The enormous response generated by the tweets surprised him.

I'm shocked anyone is actually listening this time. — Michael A. Wood Jr. (@MichaelAWoodJr) June 24, 2015

He also made it clear these were not isolated incidents. They were habitual.

What's really hard to convey is that some things are so common place, they didn't register until I was on the other side. — Michael A. Wood Jr. (@MichaelAWoodJr) June 24, 2015
I don't remember details of any particular person getting illegally searched, it was every day. — Michael A. Wood Jr. (@MichaelAWoodJr) June 24, 2015

Even he isn't exactly sure how we can move forward; he just knows it has to be a societal effort.

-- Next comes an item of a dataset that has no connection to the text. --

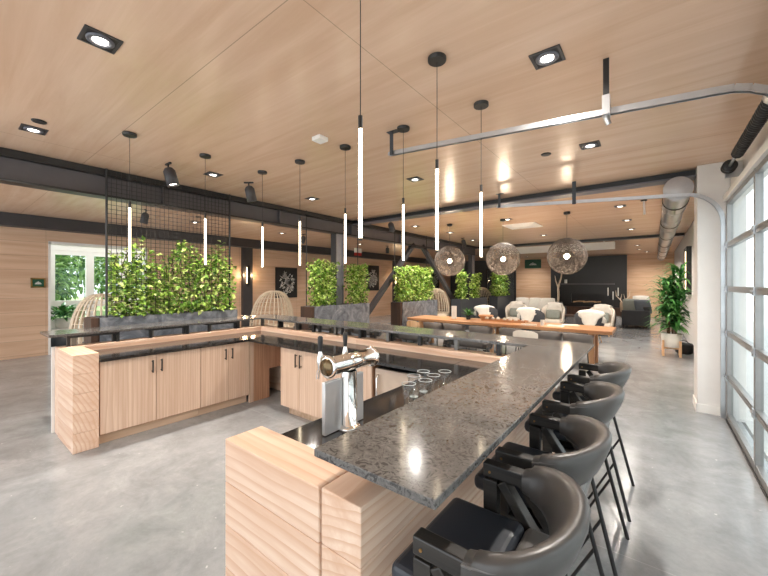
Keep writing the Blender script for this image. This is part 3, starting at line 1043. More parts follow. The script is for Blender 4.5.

These things happen(ed), now how do we fix it? We need police. Let's figure out how to do it right. The starting line is marked "Empathy" — Michael A. Wood Jr. (@MichaelAWoodJr) June 24, 2015
It doesn't matter whether anyone believes me or not Don't rely on arguments from authority. What matters? That future training prevents this — Michael A. Wood Jr. (@MichaelAWoodJr) June 24, 2015

Wood realizes much of what he's revealed isn't new, but that doesn't mean it doesn't have the potential to make an impact.